### Your objective
Copy out all lines in the data below containing the string "scene".

### Dataset section
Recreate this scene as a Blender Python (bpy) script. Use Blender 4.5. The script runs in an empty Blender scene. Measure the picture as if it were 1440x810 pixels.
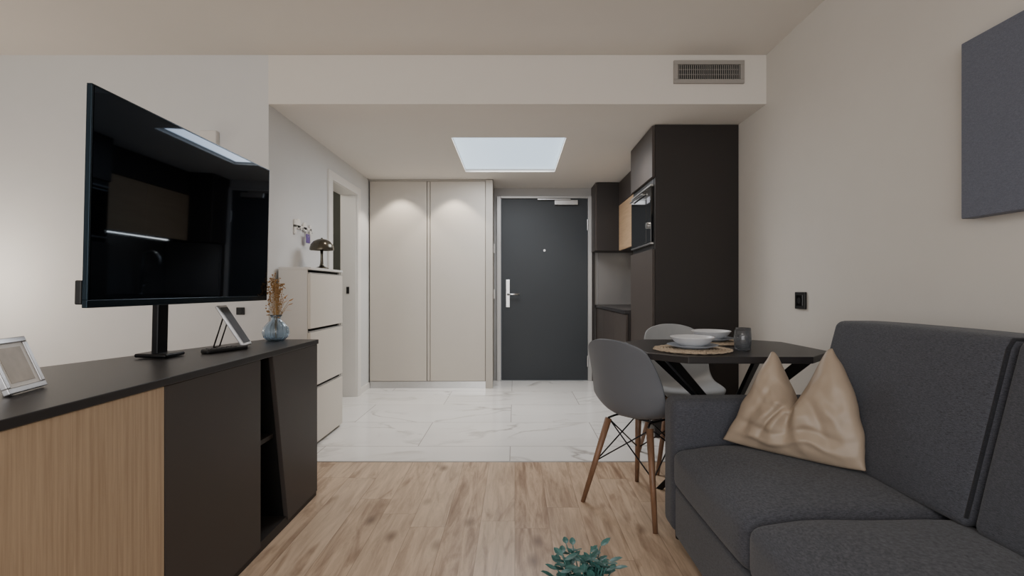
import bpy, bmesh, math, random
from mathutils import Vector, Matrix, noise
random.seed(7)
SC=bpy.context.scene
COL=SC.collection
# ------------------------------------------------------------ materials
def lin(c):
    out=[]
    for v in c:
        v=v/255.0
        out.append(v/12.92 if v<=0.04045 else ((v+0.055)/1.055)**2.4)
    return (out[0],out[1],out[2],1.0)
def base(name):
    m=bpy.data.materials.new(name); m.use_nodes=True
    nt=m.node_tree; b=nt.nodes['Principled BSDF']
    return m,nt,b
def N(nt,t,**kw):
    n=nt.nodes.new(t)
    for k,v in kw.items():
        if k in n.inputs.keys(): n.inputs[k].default_value=v
        else: setattr(n,k,v)
    return n
def L(nt,a,b): nt.links.new(a,b)
def mathn(nt,op,a,b=None,c=None):
    n=nt.nodes.new('ShaderNodeMath'); n.operation=op
    for i,v in enumerate((a,b,c)):
        if v is None: continue
        if isinstance(v,(int,float)): n.inputs[i].default_value=v
        else: L(nt,v,n.inputs[i])
    return n.outputs[0]
def mixc(nt,fac,a,b,mode='MIX'):
    n=nt.nodes.new('ShaderNodeMix'); n.data_type='RGBA'; n.blend_type=mode
    for idx,v in ((0,fac),(6,a),(7,b)):
        if isinstance(v,(int,float)): n.inputs[idx].default_value=v
        elif isinstance(v,tuple): n.inputs[idx].default_value=v
        else: L(nt,v,n.inputs[idx])
    return n.outputs[2]
def mapr(nt,v,a,b,c,d):
    n=N(nt,'ShaderNodeMapRange'); L(nt,v,n.inputs[0])
    for i,x in enumerate((a,b,c,d)): n.inputs[i+1].default_value=x
    return n.outputs[0]
def simple(name,col,rough=.6,metal=0.,var=.06,scale=8.,bump=0.,bscale=60.,spec=.5,emis=None,es=0.,trans=0.,coat=0.,ior=1.45,tint=None):
    m,nt,b=base(name)
    c=lin(col)
    tc=N(nt,'ShaderNodeTexCoord')
    n=N(nt,'ShaderNodeTexNoise',Scale=scale,Detail=3.0); L(nt,tc.outputs['Object'],n.inputs['Vector'])
    lo=tuple(max(0,x*(1-var)) for x in c[:3])+(1,); hi=tuple(min(1,x*(1+var)) for x in c[:3])+(1,)
    L(nt,mixc(nt,n.outputs['Fac'],lo,hi),b.inputs['Base Color'])
    b.inputs['Roughness'].default_value=rough; b.inputs['Metallic'].default_value=metal
    b.inputs['Specular IOR Level'].default_value=spec
    b.inputs['Transmission Weight'].default_value=trans; b.inputs['Coat Weight'].default_value=coat
    b.inputs['IOR'].default_value=ior
    if tint: b.inputs['Specular Tint'].default_value=tint
    if emis: b.inputs['Emission Color'].default_value=lin(emis); b.inputs['Emission Strength'].default_value=es
    if bump>0:
        n2=N(nt,'ShaderNodeTexNoise',Scale=bscale,Detail=4.0); L(nt,tc.outputs['Object'],n2.inputs['Vector'])
        bp=N(nt,'ShaderNodeBump',Strength=bump,Distance=0.01); L(nt,n2.outputs['Fac'],bp.inputs['Height']); L(nt,bp.outputs[0],b.inputs['Normal'])
    return m
def sep(nt):
    tc=N(nt,'ShaderNodeTexCoord'); s=N(nt,'ShaderNodeSeparateXYZ'); L(nt,tc.outputs['Object'],s.inputs[0]); return tc,s
def comb(nt,x,y,z):
    n=N(nt,'ShaderNodeCombineXYZ')
    for i,v in enumerate((x,y,z)):
        if isinstance(v,(int,float)): n.inputs[i].default_value=v
        else: L(nt,v,n.inputs[i])
    return n.outputs[0]
def m_planks():
    m,nt,b=base('oak_plank_floor'); tc,s=sep(nt)
    PW,PL=.150,1.25
    xs=mathn(nt,'DIVIDE',s.outputs['X'],PW); row=mathn(nt,'FLOOR',xs)
    w1=N(nt,'ShaderNodeTexWhiteNoise',noise_dimensions='1D'); L(nt,row,w1.inputs['W'])
    ys=mathn(nt,'ADD',mathn(nt,'DIVIDE',s.outputs['Y'],PL),mathn(nt,'MULTIPLY',w1.outputs['Value'],7.3)); colm=mathn(nt,'FLOOR',ys)
    w2=N(nt,'ShaderNodeTexWhiteNoise',noise_dimensions='2D'); L(nt,comb(nt,row,colm,0.),w2.inputs['Vector']); r=w2.outputs['Value']
    fx=mathn(nt,'FRACT',xs); fy=mathn(nt,'FRACT',ys)
    ex=mathn(nt,'MULTIPLY',mathn(nt,'MINIMUM',fx,mathn(nt,'SUBTRACT',1.,fx)),PW); ey=mathn(nt,'MULTIPLY',mathn(nt,'MINIMUM',fy,mathn(nt,'SUBTRACT',1.,fy)),PL)
    seam=mapr(nt,mathn(nt,'MINIMUM',ex,ey),.0004,.0018,1.,0.)
    off=mathn(nt,'MULTIPLY',r,37.)
    gv=comb(nt,mathn(nt,'ADD',mathn(nt,'MULTIPLY',s.outputs['X'],17.),off),mathn(nt,'MULTIPLY',s.outputs['Y'],1.7),off)
    n1=N(nt,'ShaderNodeTexNoise',Scale=1.6,Detail=8.,Roughness=.68,Distortion=.6); L(nt,gv,n1.inputs['Vector'])
    gv2=comb(nt,mathn(nt,'ADD',mathn(nt,'MULTIPLY',s.outputs['X'],9.),off),mathn(nt,'MULTIPLY',s.outputs['Y'],1.6),off)
    n2=N(nt,'ShaderNodeTexNoise',Scale=1.1,Detail=5.,Distortion=1.8); L(nt,gv2,n2.inputs['Vector'])
    ramp=N(nt,'ShaderNodeValToRGB'); L(nt,n1.outputs['Fac'],ramp.inputs[0])
    e=ramp.color_ramp.elements; e[0].position=.32; e[0].color=lin((132,104,82)); e[1].position=.61; e[1].color=lin((199,173,147))
    c=mixc(nt,mathn(nt,'MULTIPLY',r,.5),ramp.outputs[0],lin((217,195,171)))
    c=mixc(nt,mapr(nt,n2.outputs['Fac'],.54,.70,0.,.62),c,lin((124,96,74)))
    vv=comb(nt,mathn(nt,'ADD',mathn(nt,'MULTIPLY',s.outputs['X'],5.),off),mathn(nt,'MULTIPLY',s.outputs['Y'],2.4),off)
    vo=N(nt,'ShaderNodeTexVoronoi',Scale=1.); L(nt,vv,vo.inputs['Vector'])
    c=mixc(nt,mapr(nt,vo.outputs['Distance'],.03,.16,.75,0.),c,lin((92,67,49)))
    c=mixc(nt,mathn(nt,'MULTIPLY',seam,.55),c,lin((100,78,60)))
    L(nt,c,b.inputs['Base Color']); b.inputs['Roughness'].default_value=.34; b.inputs['Specular IOR Level'].default_value=.4
    bp=N(nt,'ShaderNodeBump',Strength=.1,Distance=.004); L(nt,n1.outputs['Fac'],bp.inputs['Height']); L(nt,bp.outputs[0],b.inputs['Normal'])
    return m
def m_marble():
    m,nt,b=base('white_marble_tile'); tc,s=sep(nt)
    vec=comb(nt,mathn(nt,'ADD',s.outputs['X'],.63),mathn(nt,'ADD',s.outputs['Y'],-.33),0.)
    br=N(nt,'ShaderNodeTexBrick',Scale=1.0); br.offset=.5
    br.inputs['Color1'].default_value=(0,0,0,1); br.inputs['Color2'].default_value=(1,1,1,1)
    br.inputs['Mortar Size'].default_value=.003; br.inputs['Mortar Smooth'].default_value=.1
    br.inputs['Brick Width'].default_value=1.2; br.inputs['Row Height'].default_value=.6
    L(nt,vec,br.inputs['Vector'])
    rnd=N(nt,'ShaderNodeSeparateColor'); L(nt,br.outputs['Color'],rnd.inputs[0]); off=mathn(nt,'MULTIPLY',rnd.outputs[0],9.)
    gv=comb(nt,mathn(nt,'ADD',s.outputs['X'],off),mathn(nt,'MULTIPLY',s.outputs['Y'],1.7),off)
    n1=N(nt,'ShaderNodeTexNoise',Scale=1.0,Detail=6.,Roughness=.5,Distortion=1.2); L(nt,gv,n1.inputs['Vector'])
    n2=N(nt,'ShaderNodeTexNoise',Scale=1.4,Detail=2.); L(nt,gv,n2.inputs['Vector'])
    a=mathn(nt,'ABSOLUTE',mathn(nt,'SUBTRACT',n1.outputs['Fac'],.5))
    v=mathn(nt,'MULTIPLY',mathn(nt,'MULTIPLY',mapr(nt,a,0.,.035,1.,0.),mapr(nt,n2.outputs['Fac'],.42,.64,0.,1.)),.85)
    c=mixc(nt,n2.outputs['Fac'],lin((218,215,212)),lin((240,238,234)))
    c=mixc(nt,v,c,lin((170,164,158)))
    c=mixc(nt,mathn(nt,'MULTIPLY',br.outputs['Fac'],.85),c,lin((158,153,148)))
    L(nt,c,b.inputs['Base Color']); b.inputs['Roughness'].default_value=.15
    return m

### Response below
Recreate this scene as a Blender Python (bpy) script. Use Blender 4.5. The script runs in an empty Blender scene. Measure the picture as if it were 1440x810 pixels.
SC=bpy.context.scene